Starting Sunday, dope testing on the men's tour will be taken over by the ITF. It's hard to know if that will improve matters or not. It's always hard to tell what's going on inside tennis because it's such a small, closed world, but after the mess with all those players testing positive for traces of nandrolone and the ATP's decision to exonerate them on the basis that its own trainers had given them contaminated sports drink powderIs is, it seemed as though the pressure was on the ATP to hand testing over to the ITF. The fact is there are too many interested parties in tennis: to whose benefit is it if a Grand Slam winner tests positive? Sponsors, naional federations, the player associations...no one wants it to come out, not really. Even the other players might legitimately fear that their own sponsorshyips might vanish if *other* players test positive. On the other hand, the problem with a single-purpose anti-doping authority is that it must justify its continued existence and expansion by catching players, the higher-profile the better. The ITF owns the Grand Slams. Maybe it's got the right balance of interests, maybe not.

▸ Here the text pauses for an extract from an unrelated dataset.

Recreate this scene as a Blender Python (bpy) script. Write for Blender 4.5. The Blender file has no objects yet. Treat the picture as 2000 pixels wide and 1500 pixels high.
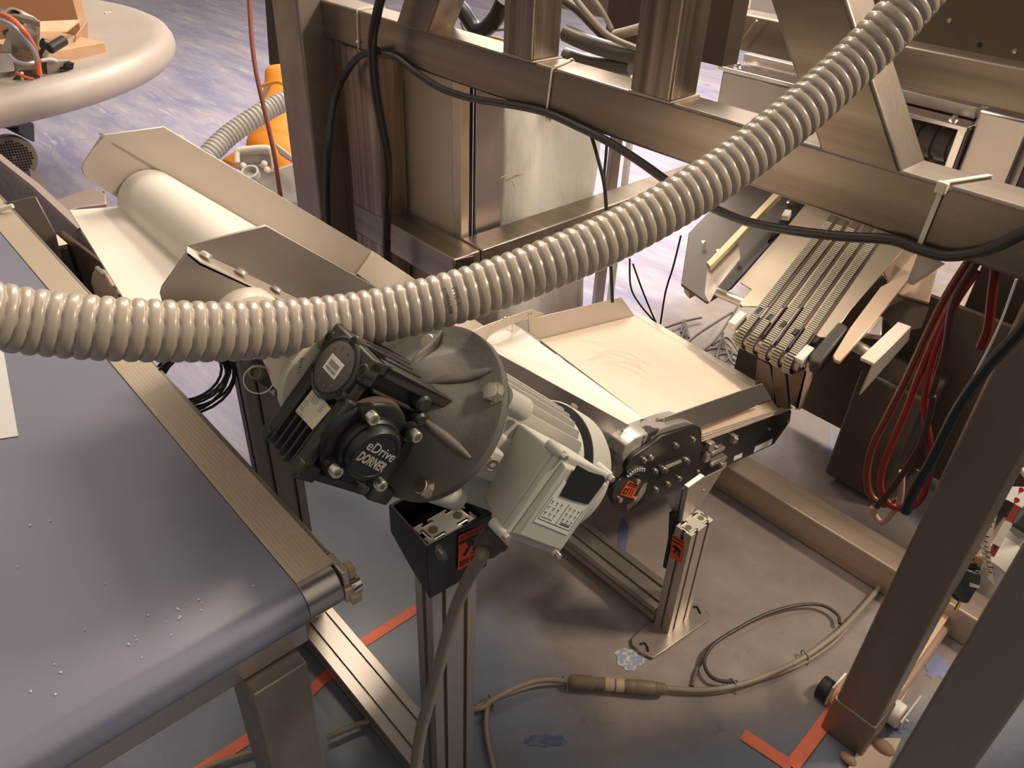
import bpy, bmesh, math, random
import numpy as np
from mathutils import Vector, Matrix
random.seed(7)
# ------------------------------------------------------------------ camera
YAW, PITCH, ROLL, FPX, CAMH = -0.81083985, 0.61056379, 0.0468722, 1524.5, 1.65
_f = np.array([math.sin(YAW)*math.cos(PITCH), math.cos(YAW)*math.cos(PITCH), -math.sin(PITCH)])
_r = np.array([math.cos(YAW), -math.sin(YAW), 0.0]); _u = np.cross(_r, _f)
_r, _u = math.cos(ROLL)*_r+math.sin(ROLL)*_u, -math.sin(ROLL)*_r+math.cos(ROLL)*_u
CP = np.array([0, 0, CAMH])
sc = bpy.context.scene
col = sc.collection
cam = bpy.data.objects.new('camera', bpy.data.cameras.new('camera')); col.objects.link(cam)
cam.data.sensor_width = 36; cam.data.lens = 36*FPX/2000; cam.data.clip_start = 0.02; cam.data.clip_end = 100
cam.matrix_world = Matrix([[_r[0], _u[0], -_f[0], CP[0]], [_r[1], _u[1], -_f[1], CP[1]], [_r[2], _u[2], -_f[2], CP[2]], [0, 0, 0, 1]])
sc.camera = cam
# ------------------------------------------------------------------ light and exposure
sc.view_settings.view_transform = 'Standard'; sc.view_settings.look = 'None'
sc.view_settings.exposure = 0.0; sc.view_settings.gamma = 1.0
try: sc.view_settings.use_curve_mapping = False
except Exception: pass
w = bpy.data.worlds.new('room_ambient'); sc.world = w; w.use_nodes = True
bgn = w.node_tree.nodes['Background']; bgn.inputs[0].default_value = (1.0, 0.87, 0.75, 1)
_tc = w.node_tree.nodes.new('ShaderNodeTexCoord'); _sp = w.node_tree.nodes.new('ShaderNodeSeparateXYZ'); _mr = w.node_tree.nodes.new('ShaderNodeMapRange')
_mr.interpolation_type = 'SMOOTHSTEP'
w.node_tree.links.new(_tc.outputs['Generated'], _sp.inputs[0]); w.node_tree.links.new(_sp.outputs[2], _mr.inputs[0])
_mr.inputs[1].default_value = .0; _mr.inputs[2].default_value = .62; _mr.inputs[3].default_value = .03; _mr.inputs[4].default_value = .50
w.node_tree.links.new(_mr.outputs[0], bgn.inputs[1])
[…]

Is it credible to think that individual athletes with millions of dollars at stake don't use performance-enhancing drugs, ever? With the unscrupulous agents and obsessed parents running around the tour? No. I find it extremely difficult to believe that none of them has ever used drugs to speed recovery from injuries at the very least. But punishing people for things that confer no performance benefit just makes the whole thing look like a hypocritical morality play. If Puerta were American he'd be sobbing his redemption on a talk show right now. That's *not* what the purpose of the thing was supposed toi be.